There is a sense, too, that after all the excess and corruption thus observed, something genuinely valuable has been produced – a work of art chiselled out of the raw material of Whitfield’s memories and receipts of a turbulent time. The ethics of memoir writing can be as hazy as those of art dealing, and in both worlds, we hold up a work of art as our trophy and our defence, a shield made of something that glitters, perhaps gold.

Towards the end of this story, after his breakdown, Whitfield pivots from art dealing to conservation. When his father dies, a week into an impromptu “work experience” placement, Whitfield takes solace in the methodical processes he learns under the tutelage of the conservator Piers Townshend, and an experiment turns into a career. That, and writing. I find this chapter to be the most moving part of the book, where Whitfield must accept the loss of his father, saying goodbye to his still body, and then sets about restoring tiny details of precious paintings.

In the aftermath of Philbrick’s arrest, with reams of notes and chains of emails with which Philbrick has supplied him, Whitfield also sets about the task of piecing together this lost friendship and the chaos that Philbrick left in his wake. Writing, like conservation, takes what is left, pieces it back together, and keeps it intact, careful to guard the remainders of life, perhaps the essence of it, against the ravages of time.

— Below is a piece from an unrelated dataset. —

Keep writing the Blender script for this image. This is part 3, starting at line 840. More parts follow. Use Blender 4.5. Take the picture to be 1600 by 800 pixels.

While there is an element of conservation and writing that is predicated on a refusal to let go, to accept what is damaged, Whitfield has found in both pursuits a new kind of alchemy – one that is not fraudulent in the way that those art dealing practices of the past were, but that is rooted nevertheless in a stubborn wish to hold on to something so precious and rare.

• All That Glitters: A Story of Friendship, Fraud and Fine Art by Orlando Whitfield is published by Profile, price £20.